Par Alexandra François-Cuxac  |   |  600  mots
"Mettons plutôt Action logement au défi de mobiliser tous ses outils et toutes ses ressources, pendant deux ou trois ans, au service de la relance de notre économie et de la cohésion de notre pays", plaide a présidente de la fédération des promoteurs immobiliers (FPI), Alexandra François-Cuxac. (Crédits : Bernard Lachaud)
TRIBUNE. Le gouvernement semble décidé à ponctionner la trésorerie de l'ex-1% Logement, alors que ce dernier permet le pilotage coordonné de près d'un million de logements sociaux. Par Alexandra François-Cuxac, présidente de la fédération des promoteurs immobiliers (FPI).

2021 marquera vraisemblablement la fin d'un modèle paritaire, sans équivalent étranger, qui fonctionne depuis près de 70 ans : Action logement, longtemps connu sous l'appellation de « 1 % logement ». Le Gouvernement semble décidé non seulement à ponctionner sa trésorerie, mais aussi à le priver, au moins en partie, de sa ressource récurrente : une contribution annuelle des entreprises représentant 0,45 % de leur masse salariale (la participation des entreprises à l'effort de construction, ou PEEC). Ce 1,5 Md€ fera désormais défaut pour financer la politique du logement des salariés, au moment précis où nous en avons le plus besoin.

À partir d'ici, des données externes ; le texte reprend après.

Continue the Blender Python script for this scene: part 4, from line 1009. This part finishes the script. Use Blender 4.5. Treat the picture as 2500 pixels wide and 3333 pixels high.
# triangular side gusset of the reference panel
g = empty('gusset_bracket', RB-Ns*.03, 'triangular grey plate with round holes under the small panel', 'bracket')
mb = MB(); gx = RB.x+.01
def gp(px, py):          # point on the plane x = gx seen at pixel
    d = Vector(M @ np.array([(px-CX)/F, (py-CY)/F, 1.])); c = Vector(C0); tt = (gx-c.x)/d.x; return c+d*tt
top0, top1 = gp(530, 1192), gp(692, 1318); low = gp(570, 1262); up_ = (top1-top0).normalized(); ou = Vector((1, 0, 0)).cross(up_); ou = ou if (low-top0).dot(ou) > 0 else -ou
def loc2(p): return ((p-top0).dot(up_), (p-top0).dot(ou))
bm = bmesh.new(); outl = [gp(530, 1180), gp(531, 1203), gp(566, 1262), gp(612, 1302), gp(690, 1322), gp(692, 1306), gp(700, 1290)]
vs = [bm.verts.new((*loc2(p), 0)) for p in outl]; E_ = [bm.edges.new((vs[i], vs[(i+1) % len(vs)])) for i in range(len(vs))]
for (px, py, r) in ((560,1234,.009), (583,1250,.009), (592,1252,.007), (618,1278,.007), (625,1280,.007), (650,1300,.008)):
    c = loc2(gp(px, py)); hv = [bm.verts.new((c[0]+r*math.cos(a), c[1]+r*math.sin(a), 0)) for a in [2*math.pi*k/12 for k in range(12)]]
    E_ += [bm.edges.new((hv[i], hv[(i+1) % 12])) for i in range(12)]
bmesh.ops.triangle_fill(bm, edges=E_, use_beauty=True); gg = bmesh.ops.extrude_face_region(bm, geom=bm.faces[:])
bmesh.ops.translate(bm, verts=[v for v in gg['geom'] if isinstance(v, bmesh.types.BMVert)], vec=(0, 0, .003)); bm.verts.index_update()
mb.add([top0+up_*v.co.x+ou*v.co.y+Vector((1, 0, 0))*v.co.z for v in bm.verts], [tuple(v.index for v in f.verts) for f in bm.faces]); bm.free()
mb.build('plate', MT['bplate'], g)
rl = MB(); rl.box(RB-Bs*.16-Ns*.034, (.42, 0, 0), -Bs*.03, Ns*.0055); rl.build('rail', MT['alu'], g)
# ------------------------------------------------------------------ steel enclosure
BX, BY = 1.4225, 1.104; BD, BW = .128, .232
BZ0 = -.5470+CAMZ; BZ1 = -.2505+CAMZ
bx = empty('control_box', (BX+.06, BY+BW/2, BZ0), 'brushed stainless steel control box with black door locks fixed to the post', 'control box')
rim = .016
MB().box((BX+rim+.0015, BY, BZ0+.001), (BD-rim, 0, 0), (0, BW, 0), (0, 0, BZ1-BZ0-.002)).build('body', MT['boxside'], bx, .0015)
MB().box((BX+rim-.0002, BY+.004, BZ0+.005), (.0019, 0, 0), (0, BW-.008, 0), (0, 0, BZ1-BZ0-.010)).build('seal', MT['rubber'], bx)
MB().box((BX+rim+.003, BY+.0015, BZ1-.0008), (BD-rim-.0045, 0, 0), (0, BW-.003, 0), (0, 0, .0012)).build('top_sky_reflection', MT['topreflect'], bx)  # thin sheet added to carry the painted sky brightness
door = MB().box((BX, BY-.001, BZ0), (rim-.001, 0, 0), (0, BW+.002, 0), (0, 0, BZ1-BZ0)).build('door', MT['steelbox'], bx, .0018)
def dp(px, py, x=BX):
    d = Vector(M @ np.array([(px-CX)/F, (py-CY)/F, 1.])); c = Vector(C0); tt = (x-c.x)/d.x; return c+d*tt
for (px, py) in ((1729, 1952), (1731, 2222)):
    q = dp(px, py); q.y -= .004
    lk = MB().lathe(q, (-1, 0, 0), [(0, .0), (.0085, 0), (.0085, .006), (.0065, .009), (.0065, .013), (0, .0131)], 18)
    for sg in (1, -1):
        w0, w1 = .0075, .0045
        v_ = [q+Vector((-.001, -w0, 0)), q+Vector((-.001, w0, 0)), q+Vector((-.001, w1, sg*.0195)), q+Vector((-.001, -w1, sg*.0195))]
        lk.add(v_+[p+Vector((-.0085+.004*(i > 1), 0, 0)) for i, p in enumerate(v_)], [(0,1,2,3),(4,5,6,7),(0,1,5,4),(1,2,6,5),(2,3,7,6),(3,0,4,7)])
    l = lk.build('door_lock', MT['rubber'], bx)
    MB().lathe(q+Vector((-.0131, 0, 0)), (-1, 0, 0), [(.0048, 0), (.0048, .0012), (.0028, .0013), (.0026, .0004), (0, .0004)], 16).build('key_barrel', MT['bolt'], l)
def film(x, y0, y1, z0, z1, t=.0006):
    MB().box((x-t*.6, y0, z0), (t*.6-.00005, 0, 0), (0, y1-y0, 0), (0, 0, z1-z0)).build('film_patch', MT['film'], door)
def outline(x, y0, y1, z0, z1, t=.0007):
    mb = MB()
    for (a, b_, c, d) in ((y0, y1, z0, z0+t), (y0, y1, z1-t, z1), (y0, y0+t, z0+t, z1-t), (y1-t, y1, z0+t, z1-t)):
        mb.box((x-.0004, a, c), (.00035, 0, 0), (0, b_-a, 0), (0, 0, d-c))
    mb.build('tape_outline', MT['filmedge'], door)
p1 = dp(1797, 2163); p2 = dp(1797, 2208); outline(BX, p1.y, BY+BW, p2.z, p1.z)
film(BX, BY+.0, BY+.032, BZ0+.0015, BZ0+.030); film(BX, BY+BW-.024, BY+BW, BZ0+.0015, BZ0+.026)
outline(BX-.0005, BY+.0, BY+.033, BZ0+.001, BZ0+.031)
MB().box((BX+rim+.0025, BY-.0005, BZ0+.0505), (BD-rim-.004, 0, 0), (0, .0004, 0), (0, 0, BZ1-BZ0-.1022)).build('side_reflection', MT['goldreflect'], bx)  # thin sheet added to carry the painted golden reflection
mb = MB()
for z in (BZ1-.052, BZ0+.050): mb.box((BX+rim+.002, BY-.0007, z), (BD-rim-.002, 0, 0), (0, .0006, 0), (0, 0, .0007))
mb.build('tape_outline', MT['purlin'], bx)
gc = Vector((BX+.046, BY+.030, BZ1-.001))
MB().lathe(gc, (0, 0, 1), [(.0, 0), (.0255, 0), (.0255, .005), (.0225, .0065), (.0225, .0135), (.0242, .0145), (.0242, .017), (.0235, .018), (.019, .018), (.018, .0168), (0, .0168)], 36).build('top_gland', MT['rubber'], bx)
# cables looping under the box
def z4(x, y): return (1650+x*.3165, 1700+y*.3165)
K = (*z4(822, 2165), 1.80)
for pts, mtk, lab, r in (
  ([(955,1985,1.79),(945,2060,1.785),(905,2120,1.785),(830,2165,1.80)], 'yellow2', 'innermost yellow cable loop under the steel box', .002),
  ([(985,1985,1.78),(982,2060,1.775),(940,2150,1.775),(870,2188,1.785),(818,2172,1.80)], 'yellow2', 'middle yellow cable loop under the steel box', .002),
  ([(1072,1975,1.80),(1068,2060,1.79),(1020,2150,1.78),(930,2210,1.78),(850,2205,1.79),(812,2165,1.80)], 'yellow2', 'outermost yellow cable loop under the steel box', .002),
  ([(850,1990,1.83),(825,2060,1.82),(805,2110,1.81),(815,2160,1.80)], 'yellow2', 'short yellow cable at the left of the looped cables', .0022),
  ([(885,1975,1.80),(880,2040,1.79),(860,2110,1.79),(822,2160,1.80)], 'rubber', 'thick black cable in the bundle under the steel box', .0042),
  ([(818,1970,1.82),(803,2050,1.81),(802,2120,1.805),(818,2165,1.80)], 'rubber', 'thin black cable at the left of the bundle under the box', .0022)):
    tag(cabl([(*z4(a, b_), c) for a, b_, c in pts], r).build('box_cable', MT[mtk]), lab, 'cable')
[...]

Il faut dire qu'Action logement a mauvaise presse à Bercy, depuis de longues années. Les partenaires sociaux se sont pourtant conformés aux exigences de l'Etat, au prix de plus de 10 ans de réformes incessantes. D'une part, une profonde transformation a ramené le système d'une centaine de collecteurs concurrents à ... une seule structure, garante d'un pilotage global efficace et efficient, où l'Etat est d'ailleurs représenté et pèse sur les décisions. D'autre part, les « emplois » de la PEEC sont « négociés » avec l'Etat qui, de fait, impose largement ses choix. Action logement est ainsi devenu la « poche profonde » dans laquelle l'Etat trouve de quoi financer ses propres structures, comme l'ANRU, ou des programmes relevant de la solidarité nationale plus que du logement des salariés, comme les copropriétés dégradées ou l'adaptation des logements au vieillissement.

Est-ce opportun de se priver d'un tel levier ?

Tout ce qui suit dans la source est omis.